■ **Requirement**: Repeat each line word for word.

■ **Record set**:
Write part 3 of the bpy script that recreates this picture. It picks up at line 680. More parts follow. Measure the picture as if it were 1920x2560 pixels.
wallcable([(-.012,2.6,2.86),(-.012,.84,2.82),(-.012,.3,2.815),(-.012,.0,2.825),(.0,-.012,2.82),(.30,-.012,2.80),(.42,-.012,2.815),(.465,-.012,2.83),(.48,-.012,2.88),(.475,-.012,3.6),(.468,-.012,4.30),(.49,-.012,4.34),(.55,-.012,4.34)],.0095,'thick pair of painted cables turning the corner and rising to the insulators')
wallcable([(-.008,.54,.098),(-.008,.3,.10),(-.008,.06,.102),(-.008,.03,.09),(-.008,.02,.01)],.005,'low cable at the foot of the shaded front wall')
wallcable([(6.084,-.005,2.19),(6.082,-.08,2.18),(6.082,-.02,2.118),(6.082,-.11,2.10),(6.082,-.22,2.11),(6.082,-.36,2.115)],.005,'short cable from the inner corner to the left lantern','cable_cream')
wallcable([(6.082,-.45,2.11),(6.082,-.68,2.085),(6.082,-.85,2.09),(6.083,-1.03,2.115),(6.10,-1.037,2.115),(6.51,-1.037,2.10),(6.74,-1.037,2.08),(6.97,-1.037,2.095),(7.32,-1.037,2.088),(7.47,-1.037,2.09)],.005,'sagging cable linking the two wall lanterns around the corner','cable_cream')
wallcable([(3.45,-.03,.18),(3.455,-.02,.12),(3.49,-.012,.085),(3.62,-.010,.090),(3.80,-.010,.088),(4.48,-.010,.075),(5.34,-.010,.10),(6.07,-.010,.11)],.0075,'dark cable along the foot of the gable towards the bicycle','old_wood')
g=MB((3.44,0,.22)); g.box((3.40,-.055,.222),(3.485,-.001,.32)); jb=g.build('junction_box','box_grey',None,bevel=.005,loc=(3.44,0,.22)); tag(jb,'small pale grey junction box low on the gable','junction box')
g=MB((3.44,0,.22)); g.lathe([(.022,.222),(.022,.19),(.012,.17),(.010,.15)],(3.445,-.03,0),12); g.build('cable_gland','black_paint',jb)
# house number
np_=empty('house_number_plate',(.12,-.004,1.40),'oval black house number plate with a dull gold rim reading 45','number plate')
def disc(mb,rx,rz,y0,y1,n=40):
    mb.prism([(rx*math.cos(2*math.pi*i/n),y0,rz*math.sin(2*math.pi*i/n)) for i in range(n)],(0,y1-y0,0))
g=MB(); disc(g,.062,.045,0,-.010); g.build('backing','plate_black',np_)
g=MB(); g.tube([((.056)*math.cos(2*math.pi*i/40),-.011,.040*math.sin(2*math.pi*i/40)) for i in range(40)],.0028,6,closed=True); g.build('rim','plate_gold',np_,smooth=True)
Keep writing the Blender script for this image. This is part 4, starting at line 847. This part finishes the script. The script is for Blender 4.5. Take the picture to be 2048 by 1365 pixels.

■ **Answer**:
Write part 3 of the bpy script that recreates this picture. It picks up at line 680. More parts follow. Measure the picture as if it were 1920x2560 pixels.
wallcable([(-.012,2.6,2.86),(-.012,.84,2.82),(-.012,.3,2.815),(-.012,.0,2.825),(.0,-.012,2.82),(.30,-.012,2.80),(.42,-.012,2.815),(.465,-.012,2.83),(.48,-.012,2.88),(.475,-.012,3.6),(.468,-.012,4.30),(.49,-.012,4.34),(.55,-.012,4.34)],.0095,'thick pair of painted cables turning the corner and rising to the insulators')
wallcable([(-.008,.54,.098),(-.008,.3,.10),(-.008,.06,.102),(-.008,.03,.09),(-.008,.02,.01)],.005,'low cable at the foot of the shaded front wall')
wallcable([(6.084,-.005,2.19),(6.082,-.08,2.18),(6.082,-.02,2.118),(6.082,-.11,2.10),(6.082,-.22,2.11),(6.082,-.36,2.115)],.005,'short cable from the inner corner to the left lantern','cable_cream')
wallcable([(6.082,-.45,2.11),(6.082,-.68,2.085),(6.082,-.85,2.09),(6.083,-1.03,2.115),(6.10,-1.037,2.115),(6.51,-1.037,2.10),(6.74,-1.037,2.08),(6.97,-1.037,2.095),(7.32,-1.037,2.088),(7.47,-1.037,2.09)],.005,'sagging cable linking the two wall lanterns around the corner','cable_cream')
wallcable([(3.45,-.03,.18),(3.455,-.02,.12),(3.49,-.012,.085),(3.62,-.010,.090),(3.80,-.010,.088),(4.48,-.010,.075),(5.34,-.010,.10),(6.07,-.010,.11)],.0075,'dark cable along the foot of the gable towards the bicycle','old_wood')
g=MB((3.44,0,.22)); g.box((3.40,-.055,.222),(3.485,-.001,.32)); jb=g.build('junction_box','box_grey',None,bevel=.005,loc=(3.44,0,.22)); tag(jb,'small pale grey junction box low on the gable','junction box')
g=MB((3.44,0,.22)); g.lathe([(.022,.222),(.022,.19),(.012,.17),(.010,.15)],(3.445,-.03,0),12); g.build('cable_gland','black_paint',jb)
# house number
np_=empty('house_number_plate',(.12,-.004,1.40),'oval black house number plate with a dull gold rim reading 45','number plate')
def disc(mb,rx,rz,y0,y1,n=40):
    mb.prism([(rx*math.cos(2*math.pi*i/n),y0,rz*math.sin(2*math.pi*i/n)) for i in range(n)],(0,y1-y0,0))
g=MB(); disc(g,.062,.045,0,-.010); g.build('backing','plate_black',np_)
g=MB(); g.tube([((.056)*math.cos(2*math.pi*i/40),-.011,.040*math.sin(2*math.pi*i/40)) for i in range(40)],.0028,6,closed=True); g.build('rim','plate_gold',np_,smooth=True)
Keep writing the Blender script for this image. This is part 4, starting at line 847. This part finishes the script. The script is for Blender 4.5. Take the picture to be 2048 by 1365 pixels.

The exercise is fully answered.